The colleges, too, have a national following with strong support for Stanford, California, UCLA and USC.

The market could generate up to $500 million in tax revenue annually for the state, officials have estimated.

Legalization is already paying off in other states, according to Legal Sports Report.

States with legal sports betting reported $54 billion in bets from June 2018 to May 2021, the site said. That brought $3.2 billion in revenue and $534 million in taxes and revenue sharing with government agencies.

In California, the 18 tribes were able to collect 1.4 million signatures in October, and the secretary of state reported on Thursday that counties have verified more than the required 1 million to qualify the ballot measure.

Grove said the legislation is still not certain to have success, given the absence of online wagering – a primary revenue driver in other states.

“Online betting is a contentious issue, and finding stakeholder consensus will continue to be a difficult task,” he told the Times.

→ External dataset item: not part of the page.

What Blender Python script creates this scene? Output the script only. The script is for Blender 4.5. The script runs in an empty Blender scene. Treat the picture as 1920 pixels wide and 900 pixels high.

According to the Times’ understanding:

Under the constitutional amendment, sports betting would only be allowed in person at tribal gaming casinos and state-licensed racetracks and only by people 21 and older.

Bets would be allowed on professional, out-of-state college or amateur sport events, but wagering would be prohibited on high school athletic contests as well as any sporting event in which any California college team participates.

Unlike the card clubs, the horse racing industry is on board with this sports betting initiative.

The California Thoroughbred Breeders Association, according to spokeswoman Robyn Black, will bring its support since the bill would help racetracks in the fight for more revenue.

“I think it will help keep jobs in California for brick-and-mortar businesses as opposed to just massively opening up the internet” to sports betting, she said.

Justin Fanslau, a representative for the tracks told the Times: “California's horse racing industry attracts tourism, supports thousands of jobs and preserves important open working space, family farms and small businesses in the state."